Thursday, January 27, 2011

CHUCK HAGE: Avoiding Decisions Won’t Help Anyone

Editor’s Note:  This is the last of four columns Chuck Hage is writing on his experience as a Cooperstown village trustee. After money, time and accountability, his fourth topic is:  Decisionmaking.

Village governance comes down to decisions.
Decisions well beyond the up-or-down votes by trustees.  Especially silent decisions made over the years that have foreclosed on opportunities.
Like undermining efforts by skilled people to introduce long-term thinking and formal planning into village policy.
Like denying that, due to lack of professional-level financial accounting and reporting, trustees constantly make decisions that are uninformed.
Like committee chairs asking the board to approve a single choice for a proposal without having justified it against alternatives.
Like ad hoc introduction of trivial topics to the board instead of maintaining priorities and devoting board time to important things. Like encouraging misadventure on the part of staff and dragging debate down to the lowest level in an ongoing campaign of propaganda for personal political purposes.
To put it more politely than that would be dishonest, and the effort required to reverse the trend should not be underestimated.  A culture of good decision-making is easy to conceive but takes time to implement in the face of such negative inertia.
It takes people who are comfortable with being a member of a team that is devoted to teamwork.
It takes reworking of policy and procedures by which village government functions.
It takes thinking at a more strategic level than we have yet seen.
It takes constructive attitudes on the part of officials who don’t crave publicity, but hold office to serve the public.
It takes all of that to achieve good decision-making based solidly on evidence, standards, and discipline.
That is a major challenge the mayor is tackling, step by step.

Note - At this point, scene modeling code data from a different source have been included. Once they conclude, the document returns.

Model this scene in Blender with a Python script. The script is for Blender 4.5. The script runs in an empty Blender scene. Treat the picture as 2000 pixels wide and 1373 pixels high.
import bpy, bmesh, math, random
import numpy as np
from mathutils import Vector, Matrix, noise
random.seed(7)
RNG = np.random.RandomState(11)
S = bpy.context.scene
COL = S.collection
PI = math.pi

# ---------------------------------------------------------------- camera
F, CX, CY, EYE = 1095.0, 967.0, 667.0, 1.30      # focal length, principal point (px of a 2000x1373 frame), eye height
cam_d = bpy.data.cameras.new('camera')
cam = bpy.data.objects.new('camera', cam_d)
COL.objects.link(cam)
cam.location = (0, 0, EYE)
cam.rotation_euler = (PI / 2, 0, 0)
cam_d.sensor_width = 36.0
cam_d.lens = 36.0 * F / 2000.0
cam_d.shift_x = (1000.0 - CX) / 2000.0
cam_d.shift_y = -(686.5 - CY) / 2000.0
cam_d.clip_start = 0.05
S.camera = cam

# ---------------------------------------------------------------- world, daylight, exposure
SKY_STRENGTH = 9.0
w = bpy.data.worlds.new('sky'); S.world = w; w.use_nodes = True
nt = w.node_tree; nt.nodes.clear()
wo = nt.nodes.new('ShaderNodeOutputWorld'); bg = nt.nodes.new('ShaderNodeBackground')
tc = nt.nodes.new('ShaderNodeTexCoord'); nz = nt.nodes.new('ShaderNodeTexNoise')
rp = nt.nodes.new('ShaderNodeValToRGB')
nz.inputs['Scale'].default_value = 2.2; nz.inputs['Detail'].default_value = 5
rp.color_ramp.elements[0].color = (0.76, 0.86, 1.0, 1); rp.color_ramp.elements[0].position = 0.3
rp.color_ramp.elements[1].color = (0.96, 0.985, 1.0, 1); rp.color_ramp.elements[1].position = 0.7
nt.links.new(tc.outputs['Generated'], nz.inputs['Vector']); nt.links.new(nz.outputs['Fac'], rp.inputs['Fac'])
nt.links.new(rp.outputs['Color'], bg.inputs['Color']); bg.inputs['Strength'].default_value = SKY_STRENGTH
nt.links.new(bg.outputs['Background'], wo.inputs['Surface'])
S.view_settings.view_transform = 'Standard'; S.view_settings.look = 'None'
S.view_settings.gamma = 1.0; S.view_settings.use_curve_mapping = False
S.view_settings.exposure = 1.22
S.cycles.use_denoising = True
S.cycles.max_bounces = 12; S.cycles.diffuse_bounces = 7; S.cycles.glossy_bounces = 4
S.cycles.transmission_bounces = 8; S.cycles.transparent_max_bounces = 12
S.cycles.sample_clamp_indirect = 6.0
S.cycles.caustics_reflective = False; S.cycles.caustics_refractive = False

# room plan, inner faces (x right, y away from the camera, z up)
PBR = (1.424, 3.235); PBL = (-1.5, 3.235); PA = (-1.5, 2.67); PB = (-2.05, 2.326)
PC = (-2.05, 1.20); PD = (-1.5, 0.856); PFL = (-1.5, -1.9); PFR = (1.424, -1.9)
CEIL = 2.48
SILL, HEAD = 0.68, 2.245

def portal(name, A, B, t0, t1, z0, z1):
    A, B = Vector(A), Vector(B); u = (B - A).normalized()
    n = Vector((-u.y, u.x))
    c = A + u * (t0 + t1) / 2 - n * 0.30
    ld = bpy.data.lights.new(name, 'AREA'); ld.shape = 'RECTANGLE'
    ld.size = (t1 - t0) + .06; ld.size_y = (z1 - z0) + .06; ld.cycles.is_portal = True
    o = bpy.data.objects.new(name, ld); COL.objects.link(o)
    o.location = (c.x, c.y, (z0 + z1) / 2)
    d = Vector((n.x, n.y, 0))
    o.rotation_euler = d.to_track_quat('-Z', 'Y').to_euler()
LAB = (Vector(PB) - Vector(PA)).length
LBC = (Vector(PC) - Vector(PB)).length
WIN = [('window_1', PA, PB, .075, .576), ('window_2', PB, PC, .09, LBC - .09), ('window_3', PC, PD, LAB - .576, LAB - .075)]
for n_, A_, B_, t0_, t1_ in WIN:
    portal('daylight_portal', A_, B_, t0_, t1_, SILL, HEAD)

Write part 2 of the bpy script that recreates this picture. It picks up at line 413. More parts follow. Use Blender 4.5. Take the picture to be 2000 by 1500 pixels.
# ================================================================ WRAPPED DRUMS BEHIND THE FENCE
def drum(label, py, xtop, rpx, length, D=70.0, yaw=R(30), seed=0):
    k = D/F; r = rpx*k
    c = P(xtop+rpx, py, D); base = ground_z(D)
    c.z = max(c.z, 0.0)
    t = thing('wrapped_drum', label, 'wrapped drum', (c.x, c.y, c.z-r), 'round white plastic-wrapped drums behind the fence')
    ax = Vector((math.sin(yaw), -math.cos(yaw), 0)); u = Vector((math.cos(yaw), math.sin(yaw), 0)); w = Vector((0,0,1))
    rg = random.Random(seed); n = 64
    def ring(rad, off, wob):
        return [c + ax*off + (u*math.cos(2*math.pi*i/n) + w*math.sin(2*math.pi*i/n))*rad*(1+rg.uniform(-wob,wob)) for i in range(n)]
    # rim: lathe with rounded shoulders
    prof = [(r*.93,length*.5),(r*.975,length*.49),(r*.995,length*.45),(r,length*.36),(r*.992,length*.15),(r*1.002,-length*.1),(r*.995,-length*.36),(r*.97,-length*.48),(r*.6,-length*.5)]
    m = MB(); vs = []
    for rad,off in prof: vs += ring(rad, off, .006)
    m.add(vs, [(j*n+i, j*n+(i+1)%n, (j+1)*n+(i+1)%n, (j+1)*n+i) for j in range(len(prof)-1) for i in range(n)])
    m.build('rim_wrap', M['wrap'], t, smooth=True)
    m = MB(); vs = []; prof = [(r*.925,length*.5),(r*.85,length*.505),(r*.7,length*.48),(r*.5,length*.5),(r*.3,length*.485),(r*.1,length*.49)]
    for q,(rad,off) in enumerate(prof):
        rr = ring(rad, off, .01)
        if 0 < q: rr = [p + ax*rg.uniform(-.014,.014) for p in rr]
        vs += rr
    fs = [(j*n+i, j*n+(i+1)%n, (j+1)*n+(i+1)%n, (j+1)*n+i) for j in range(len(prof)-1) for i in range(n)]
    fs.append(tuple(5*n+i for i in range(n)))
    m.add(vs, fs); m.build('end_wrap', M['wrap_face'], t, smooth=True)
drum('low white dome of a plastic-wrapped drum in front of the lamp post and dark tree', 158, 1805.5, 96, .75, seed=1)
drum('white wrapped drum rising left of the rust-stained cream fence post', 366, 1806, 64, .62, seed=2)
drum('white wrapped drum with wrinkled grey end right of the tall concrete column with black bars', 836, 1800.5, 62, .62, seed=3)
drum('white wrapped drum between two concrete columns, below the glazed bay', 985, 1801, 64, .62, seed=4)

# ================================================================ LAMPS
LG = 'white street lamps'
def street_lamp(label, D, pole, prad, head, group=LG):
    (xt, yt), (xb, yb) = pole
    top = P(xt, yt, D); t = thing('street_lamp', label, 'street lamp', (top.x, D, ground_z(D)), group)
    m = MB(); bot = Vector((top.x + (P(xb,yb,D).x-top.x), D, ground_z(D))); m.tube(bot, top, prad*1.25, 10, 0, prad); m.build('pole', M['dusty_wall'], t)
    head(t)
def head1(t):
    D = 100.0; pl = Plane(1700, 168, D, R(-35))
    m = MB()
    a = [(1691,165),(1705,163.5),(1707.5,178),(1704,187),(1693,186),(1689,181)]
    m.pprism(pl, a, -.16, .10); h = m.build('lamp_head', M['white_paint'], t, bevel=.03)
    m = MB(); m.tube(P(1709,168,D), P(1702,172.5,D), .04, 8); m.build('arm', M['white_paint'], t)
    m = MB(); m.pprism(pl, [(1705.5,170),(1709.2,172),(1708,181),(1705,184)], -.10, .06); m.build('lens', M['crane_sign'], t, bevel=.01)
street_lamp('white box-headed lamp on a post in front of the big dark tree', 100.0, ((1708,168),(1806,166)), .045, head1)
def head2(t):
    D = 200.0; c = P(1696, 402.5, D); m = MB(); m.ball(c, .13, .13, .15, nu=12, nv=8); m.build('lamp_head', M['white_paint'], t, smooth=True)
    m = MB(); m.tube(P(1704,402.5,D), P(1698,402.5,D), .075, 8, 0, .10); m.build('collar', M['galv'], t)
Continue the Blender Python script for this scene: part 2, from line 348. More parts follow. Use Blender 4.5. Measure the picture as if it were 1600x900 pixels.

“Problems cannot be solved by the same level of thinking that created them.”
Albert Einstein.


The village faces many issues requiring decisions of different types, so a single case can be only illustrative, but still worth touching on.  It’s the Hawkeyes.
Their first season was understandably a financial loss, but the team will play in a new league in 2011, the owner has hired a new manager and new marketing is planned. The owner asked the Doubleday committee to increase financial support for the team through lower rent and other means.
In late 2010, the chair of the committee took the owner’s request to the trustees for discussion but did not recommend whether to approve the request.  So the answer to the question – What value did the committee add? – was, none.
It could have picked one of the following: (a) The team will succeed without increased support, (b) The team will fail even with support, (c) Support makes the difference between success and failure.  It could have presented a case for or against meeting the request. 
Instead, the chair did not bring a recommendation to the board and left the owner of the Hawkeyes waiting yet another month for a board decision.  The Hawkeyes might become an asset to the community if judiciously nurtured for a few years, but the board could not be expected to save the day when the responsible chair would not recommend doing so.


The larger issue is whether disappointing outcomes for the community will continue to prevail or be displaced by better process yielding better results.  We have all been hurt by past decisions that wasted resources and missed opportunities. 
This mayor is trying to put into place a culture of good decision-making.  He is applying his administrative skills to attract talent, build teamwork, promote discipline in performing duties, retool and streamline village functions, generate savings, and invest in our future. 
He is dedicated to creating an atmosphere of constructive cooperation in village governance that will serve this community well during challenging and prosperous times.  If we help him succeed, we can elevate the public sector of the village to a level of performance that earns a share of the name Cooperstown.



“We cannot predict the future, but we can create it.”